→ **Directions for this task**
Restate the span of lines that starts with the line containing "Write the bpy" and ends with the line containing "C = sc.collection", word for word, including both, with nothing else.

→ **Task input**
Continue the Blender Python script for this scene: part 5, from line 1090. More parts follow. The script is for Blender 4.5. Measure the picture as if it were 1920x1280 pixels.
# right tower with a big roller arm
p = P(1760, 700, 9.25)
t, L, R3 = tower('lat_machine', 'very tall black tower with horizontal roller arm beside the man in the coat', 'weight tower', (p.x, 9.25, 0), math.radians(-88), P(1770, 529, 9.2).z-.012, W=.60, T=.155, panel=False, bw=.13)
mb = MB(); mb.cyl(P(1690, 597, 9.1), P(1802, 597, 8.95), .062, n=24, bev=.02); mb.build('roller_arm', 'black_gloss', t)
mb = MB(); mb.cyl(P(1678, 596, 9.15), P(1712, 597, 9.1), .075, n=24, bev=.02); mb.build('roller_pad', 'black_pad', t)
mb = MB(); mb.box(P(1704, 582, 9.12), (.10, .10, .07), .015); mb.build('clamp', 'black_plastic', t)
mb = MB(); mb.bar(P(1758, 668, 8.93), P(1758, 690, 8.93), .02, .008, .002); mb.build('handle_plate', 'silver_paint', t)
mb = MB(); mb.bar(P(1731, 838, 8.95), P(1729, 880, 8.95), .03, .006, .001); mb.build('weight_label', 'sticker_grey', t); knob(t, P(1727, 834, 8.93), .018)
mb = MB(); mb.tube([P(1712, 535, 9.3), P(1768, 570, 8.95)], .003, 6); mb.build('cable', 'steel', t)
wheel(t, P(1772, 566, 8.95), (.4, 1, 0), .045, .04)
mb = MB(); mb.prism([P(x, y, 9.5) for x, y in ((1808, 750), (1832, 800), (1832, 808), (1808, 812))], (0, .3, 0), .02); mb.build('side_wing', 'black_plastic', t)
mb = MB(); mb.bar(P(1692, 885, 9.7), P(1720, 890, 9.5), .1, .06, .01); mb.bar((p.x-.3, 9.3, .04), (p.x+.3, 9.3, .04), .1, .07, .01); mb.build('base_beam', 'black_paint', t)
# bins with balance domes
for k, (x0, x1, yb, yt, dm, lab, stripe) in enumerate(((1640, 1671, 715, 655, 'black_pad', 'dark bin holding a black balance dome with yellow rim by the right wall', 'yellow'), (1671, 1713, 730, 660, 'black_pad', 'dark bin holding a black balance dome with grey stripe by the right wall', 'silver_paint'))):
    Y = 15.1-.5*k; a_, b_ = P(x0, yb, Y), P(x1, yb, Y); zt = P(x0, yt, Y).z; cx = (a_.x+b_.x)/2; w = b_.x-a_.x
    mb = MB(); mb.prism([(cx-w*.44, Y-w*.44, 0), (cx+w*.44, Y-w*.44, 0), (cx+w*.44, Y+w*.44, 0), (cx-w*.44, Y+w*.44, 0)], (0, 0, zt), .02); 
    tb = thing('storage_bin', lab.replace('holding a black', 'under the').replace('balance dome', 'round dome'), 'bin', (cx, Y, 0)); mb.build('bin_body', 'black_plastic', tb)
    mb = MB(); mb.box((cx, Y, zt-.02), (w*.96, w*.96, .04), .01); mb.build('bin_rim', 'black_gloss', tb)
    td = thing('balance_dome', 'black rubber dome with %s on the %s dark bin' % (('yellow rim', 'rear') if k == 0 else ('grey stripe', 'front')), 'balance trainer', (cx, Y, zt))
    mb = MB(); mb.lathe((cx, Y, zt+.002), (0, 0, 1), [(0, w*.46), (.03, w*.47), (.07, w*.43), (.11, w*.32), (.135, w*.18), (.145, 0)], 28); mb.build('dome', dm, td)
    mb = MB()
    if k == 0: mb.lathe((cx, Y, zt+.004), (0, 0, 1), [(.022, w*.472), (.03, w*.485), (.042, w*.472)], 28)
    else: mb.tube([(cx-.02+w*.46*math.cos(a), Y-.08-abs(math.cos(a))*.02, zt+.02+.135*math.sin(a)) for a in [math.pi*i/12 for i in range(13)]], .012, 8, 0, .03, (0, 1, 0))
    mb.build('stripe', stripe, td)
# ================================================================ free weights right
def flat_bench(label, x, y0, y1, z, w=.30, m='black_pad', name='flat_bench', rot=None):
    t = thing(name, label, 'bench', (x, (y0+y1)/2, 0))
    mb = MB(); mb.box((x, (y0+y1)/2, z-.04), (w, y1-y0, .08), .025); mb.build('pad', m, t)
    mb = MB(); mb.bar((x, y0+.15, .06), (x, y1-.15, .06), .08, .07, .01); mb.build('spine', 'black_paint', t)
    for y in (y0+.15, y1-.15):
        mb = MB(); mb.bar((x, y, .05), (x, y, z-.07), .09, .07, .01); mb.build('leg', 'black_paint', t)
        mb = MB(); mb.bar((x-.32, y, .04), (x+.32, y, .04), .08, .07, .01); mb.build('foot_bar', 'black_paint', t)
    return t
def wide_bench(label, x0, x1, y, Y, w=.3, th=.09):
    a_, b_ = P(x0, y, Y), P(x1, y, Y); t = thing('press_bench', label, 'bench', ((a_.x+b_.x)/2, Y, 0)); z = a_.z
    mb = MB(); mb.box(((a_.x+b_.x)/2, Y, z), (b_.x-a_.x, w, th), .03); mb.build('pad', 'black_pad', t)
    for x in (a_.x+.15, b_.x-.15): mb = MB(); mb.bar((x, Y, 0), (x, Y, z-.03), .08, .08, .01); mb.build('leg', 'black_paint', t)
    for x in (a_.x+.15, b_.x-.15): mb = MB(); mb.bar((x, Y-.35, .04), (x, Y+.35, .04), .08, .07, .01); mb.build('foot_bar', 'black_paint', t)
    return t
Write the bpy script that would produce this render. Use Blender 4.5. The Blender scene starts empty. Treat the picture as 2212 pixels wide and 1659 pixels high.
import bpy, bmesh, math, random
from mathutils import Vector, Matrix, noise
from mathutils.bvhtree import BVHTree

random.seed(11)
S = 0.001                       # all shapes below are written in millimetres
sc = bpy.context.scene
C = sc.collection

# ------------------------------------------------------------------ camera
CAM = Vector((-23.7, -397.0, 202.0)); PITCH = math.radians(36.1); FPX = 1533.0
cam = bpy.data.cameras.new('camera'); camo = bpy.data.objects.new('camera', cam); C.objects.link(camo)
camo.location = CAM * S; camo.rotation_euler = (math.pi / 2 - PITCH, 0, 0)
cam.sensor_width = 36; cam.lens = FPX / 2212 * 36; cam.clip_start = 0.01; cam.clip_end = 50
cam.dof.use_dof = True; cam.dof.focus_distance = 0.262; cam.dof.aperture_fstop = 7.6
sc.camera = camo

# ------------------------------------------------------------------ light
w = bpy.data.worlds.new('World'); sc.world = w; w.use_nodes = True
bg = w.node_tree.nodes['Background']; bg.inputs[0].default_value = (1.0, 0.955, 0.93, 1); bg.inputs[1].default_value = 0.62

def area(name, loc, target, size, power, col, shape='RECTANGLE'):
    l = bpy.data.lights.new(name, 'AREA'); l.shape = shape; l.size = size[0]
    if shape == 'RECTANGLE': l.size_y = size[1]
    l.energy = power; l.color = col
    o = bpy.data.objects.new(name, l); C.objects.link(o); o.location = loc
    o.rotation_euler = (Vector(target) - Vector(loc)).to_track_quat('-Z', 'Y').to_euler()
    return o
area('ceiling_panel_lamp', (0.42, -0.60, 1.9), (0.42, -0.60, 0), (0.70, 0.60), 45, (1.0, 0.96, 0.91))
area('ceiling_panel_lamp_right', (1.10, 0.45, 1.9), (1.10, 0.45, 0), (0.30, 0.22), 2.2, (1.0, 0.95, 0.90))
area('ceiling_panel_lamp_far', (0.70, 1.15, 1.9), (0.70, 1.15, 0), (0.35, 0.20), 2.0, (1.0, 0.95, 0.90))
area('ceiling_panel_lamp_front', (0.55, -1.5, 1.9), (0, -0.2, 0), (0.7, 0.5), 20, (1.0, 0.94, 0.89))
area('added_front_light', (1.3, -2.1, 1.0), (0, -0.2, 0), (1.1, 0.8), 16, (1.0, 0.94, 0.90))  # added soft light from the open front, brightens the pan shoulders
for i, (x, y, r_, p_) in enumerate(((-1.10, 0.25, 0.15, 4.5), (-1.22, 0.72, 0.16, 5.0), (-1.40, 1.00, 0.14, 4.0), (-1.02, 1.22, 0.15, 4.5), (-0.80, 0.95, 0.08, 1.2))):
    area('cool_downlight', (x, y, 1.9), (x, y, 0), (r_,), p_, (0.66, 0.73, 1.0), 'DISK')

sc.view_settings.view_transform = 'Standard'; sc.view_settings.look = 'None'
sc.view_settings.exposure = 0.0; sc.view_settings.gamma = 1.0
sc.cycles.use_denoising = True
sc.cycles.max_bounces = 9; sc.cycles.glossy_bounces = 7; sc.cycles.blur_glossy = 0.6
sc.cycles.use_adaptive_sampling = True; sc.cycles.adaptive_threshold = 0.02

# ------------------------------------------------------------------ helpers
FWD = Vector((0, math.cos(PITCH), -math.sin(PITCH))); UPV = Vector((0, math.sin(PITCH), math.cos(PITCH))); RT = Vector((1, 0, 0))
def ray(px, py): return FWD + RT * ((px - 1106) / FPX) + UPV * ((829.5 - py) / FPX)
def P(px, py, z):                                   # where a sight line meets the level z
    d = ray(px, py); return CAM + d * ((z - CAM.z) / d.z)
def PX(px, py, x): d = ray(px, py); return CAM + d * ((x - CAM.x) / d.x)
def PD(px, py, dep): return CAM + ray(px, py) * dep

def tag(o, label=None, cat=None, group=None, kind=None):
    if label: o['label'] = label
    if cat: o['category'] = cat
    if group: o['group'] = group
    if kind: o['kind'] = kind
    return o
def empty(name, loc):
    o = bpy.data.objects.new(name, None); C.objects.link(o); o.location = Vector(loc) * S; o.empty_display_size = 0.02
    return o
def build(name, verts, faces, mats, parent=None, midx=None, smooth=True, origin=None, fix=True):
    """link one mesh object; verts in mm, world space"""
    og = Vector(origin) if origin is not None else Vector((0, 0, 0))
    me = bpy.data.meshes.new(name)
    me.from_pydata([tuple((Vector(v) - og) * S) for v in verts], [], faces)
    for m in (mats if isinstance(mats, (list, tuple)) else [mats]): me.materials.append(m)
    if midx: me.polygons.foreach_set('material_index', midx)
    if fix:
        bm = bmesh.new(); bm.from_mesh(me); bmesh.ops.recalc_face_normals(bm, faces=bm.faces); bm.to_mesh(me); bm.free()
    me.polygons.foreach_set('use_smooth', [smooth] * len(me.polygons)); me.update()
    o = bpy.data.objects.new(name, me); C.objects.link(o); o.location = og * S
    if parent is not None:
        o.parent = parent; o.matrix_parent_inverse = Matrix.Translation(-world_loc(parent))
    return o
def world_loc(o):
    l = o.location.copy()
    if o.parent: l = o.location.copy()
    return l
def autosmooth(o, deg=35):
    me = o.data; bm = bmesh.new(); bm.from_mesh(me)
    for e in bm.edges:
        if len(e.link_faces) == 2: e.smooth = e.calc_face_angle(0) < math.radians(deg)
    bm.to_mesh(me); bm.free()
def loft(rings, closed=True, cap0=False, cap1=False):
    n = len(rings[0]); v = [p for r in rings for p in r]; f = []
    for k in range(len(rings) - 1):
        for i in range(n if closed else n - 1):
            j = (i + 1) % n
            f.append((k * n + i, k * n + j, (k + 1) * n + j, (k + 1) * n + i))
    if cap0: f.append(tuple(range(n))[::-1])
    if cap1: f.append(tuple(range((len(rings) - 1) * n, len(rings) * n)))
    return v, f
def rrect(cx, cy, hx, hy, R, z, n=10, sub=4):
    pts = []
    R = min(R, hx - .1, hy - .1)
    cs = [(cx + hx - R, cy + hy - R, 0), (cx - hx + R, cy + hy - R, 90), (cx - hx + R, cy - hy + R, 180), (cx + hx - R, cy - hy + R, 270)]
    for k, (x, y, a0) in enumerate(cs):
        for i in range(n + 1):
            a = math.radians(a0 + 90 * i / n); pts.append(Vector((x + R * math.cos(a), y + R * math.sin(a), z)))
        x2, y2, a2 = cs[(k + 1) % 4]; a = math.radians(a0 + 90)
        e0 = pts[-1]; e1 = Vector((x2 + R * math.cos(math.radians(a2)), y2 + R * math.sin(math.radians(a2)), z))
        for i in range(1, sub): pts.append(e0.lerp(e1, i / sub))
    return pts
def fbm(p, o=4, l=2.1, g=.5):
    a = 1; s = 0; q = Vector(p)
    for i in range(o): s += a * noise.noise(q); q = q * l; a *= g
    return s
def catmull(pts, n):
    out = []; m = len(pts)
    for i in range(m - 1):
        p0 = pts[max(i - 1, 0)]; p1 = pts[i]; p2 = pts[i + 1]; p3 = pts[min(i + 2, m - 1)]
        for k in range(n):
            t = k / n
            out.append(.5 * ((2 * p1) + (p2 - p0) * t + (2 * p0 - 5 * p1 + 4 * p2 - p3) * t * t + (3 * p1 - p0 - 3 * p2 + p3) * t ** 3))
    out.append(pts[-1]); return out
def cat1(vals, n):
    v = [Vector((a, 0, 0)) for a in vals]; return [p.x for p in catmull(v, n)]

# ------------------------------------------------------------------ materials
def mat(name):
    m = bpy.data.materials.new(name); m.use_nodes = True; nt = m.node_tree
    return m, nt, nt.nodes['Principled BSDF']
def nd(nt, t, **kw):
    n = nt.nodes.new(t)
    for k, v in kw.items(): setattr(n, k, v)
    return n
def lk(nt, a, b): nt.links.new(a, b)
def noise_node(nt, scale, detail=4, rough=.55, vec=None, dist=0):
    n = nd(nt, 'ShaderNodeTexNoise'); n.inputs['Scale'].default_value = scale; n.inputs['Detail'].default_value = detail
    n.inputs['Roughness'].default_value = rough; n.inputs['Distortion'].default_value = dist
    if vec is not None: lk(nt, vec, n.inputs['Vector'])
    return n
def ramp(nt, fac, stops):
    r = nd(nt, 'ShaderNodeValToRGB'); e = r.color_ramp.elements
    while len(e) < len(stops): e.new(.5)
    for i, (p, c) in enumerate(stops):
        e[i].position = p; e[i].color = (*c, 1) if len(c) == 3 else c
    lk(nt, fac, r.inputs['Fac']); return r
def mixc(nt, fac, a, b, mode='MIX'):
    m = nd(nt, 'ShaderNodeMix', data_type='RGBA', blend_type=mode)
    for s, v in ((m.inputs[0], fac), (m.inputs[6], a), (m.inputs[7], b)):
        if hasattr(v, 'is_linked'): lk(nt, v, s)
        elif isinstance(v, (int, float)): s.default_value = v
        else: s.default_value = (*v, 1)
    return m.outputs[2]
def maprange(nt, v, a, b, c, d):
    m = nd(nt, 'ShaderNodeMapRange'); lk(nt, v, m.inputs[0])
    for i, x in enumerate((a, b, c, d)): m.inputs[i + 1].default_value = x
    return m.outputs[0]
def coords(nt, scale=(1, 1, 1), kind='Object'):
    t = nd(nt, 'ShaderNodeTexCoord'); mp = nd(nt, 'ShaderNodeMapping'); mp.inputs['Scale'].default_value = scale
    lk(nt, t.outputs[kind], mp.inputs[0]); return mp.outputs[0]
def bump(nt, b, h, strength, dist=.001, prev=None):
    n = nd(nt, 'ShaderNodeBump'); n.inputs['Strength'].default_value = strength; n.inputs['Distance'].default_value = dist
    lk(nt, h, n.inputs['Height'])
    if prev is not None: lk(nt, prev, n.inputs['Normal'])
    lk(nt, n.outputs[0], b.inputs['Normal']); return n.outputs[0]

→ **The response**
Write the bpy script that would produce this render. Use Blender 4.5. The Blender scene starts empty. Treat the picture as 2212 pixels wide and 1659 pixels high.
import bpy, bmesh, math, random
from mathutils import Vector, Matrix, noise
from mathutils.bvhtree import BVHTree

random.seed(11)
S = 0.001                       # all shapes below are written in millimetres
sc = bpy.context.scene
C = sc.collection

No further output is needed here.